The movie itself focuses mainly on the human rights side of the Palestinian-Israeli conflict. While many agreed that it was one-sided, Saiu explained that it is the “side that’s unrepresented”; this later became a topic of debate during the discussion as well. Despite containing no apparent anti-Semitism, many still begged to differ. “The film uses Israeli and Jewish interchangeably,” explained Graber, claiming that the movie creates a negative association between the two. Graber did not attend the event, but had seen the movie previously. “It’s basically a propaganda film, and a well made one at that,” added Topek. “ If the purpose is to try to have a somewhat objective study of the Israeli-Palestinian conflict then I don’t think it was a great choice, but it did succeed in provoking a discussion.”

The discussion afterward became heated early on, although the SJA did an effective job keeping it reasonable.
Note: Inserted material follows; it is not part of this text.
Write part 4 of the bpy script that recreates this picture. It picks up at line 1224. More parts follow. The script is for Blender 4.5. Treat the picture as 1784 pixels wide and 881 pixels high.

Woulfin acted as moderator, and made sure everyone got their say. “My biggest concern was that the discussion would devolve into a circular debate of ‘us versus them,’” said Woulfin. “Fortunately, most of the Stony Brook students who attended didn’t fall into that trap and were able to discuss the film intelligently.” Although it remained civil, it became polarized and very tense. “It was very uncomfortable for me,” claimed Marshall, “the pro-Israeli side of the debate got jeers, while the pro-Palestine side got cheers. It was a very scary thing.” The tension was certainly not one-sided, however; I noticed several scoffs at statements defending Palestine as well. With prepared statements and unwavering responses, many of the attendees seemed unchanged by the film. “By simple observation, most of the minds are already set,” noted junior Ahmed Uro. In the end, the only thing that was agreed upon was that nobody may agree, but knowledge is power. “It’s ok for students to disagree with one another, even passionately,” admitted Topek, “as long as it is civil.”

Members of SJA still remain perplexed about the whole incident. “The film isn’t perfect but our goal was to highlight a humanitarian crisis, which the film very powerfully does,” explained Woulfin. “Another film about the same topic was shown the week before in the Union Auditorium by UNICEF and raised no outcry.” The movie drew a crowd of 65 people, completely filling Harriman 214, and would have drawn more if not for the forged fliers and police presence. “[Not showing the movie] would have been a disservice to those here,” said Saiu after the screening. Relations are usually good between the Muslim and Jewish communities on campus; fears of anti-semitic backlash seemed unfounded. “It’s something that I’ve seen on other campuses,” said Woulfin, “but never at Stony Brook.”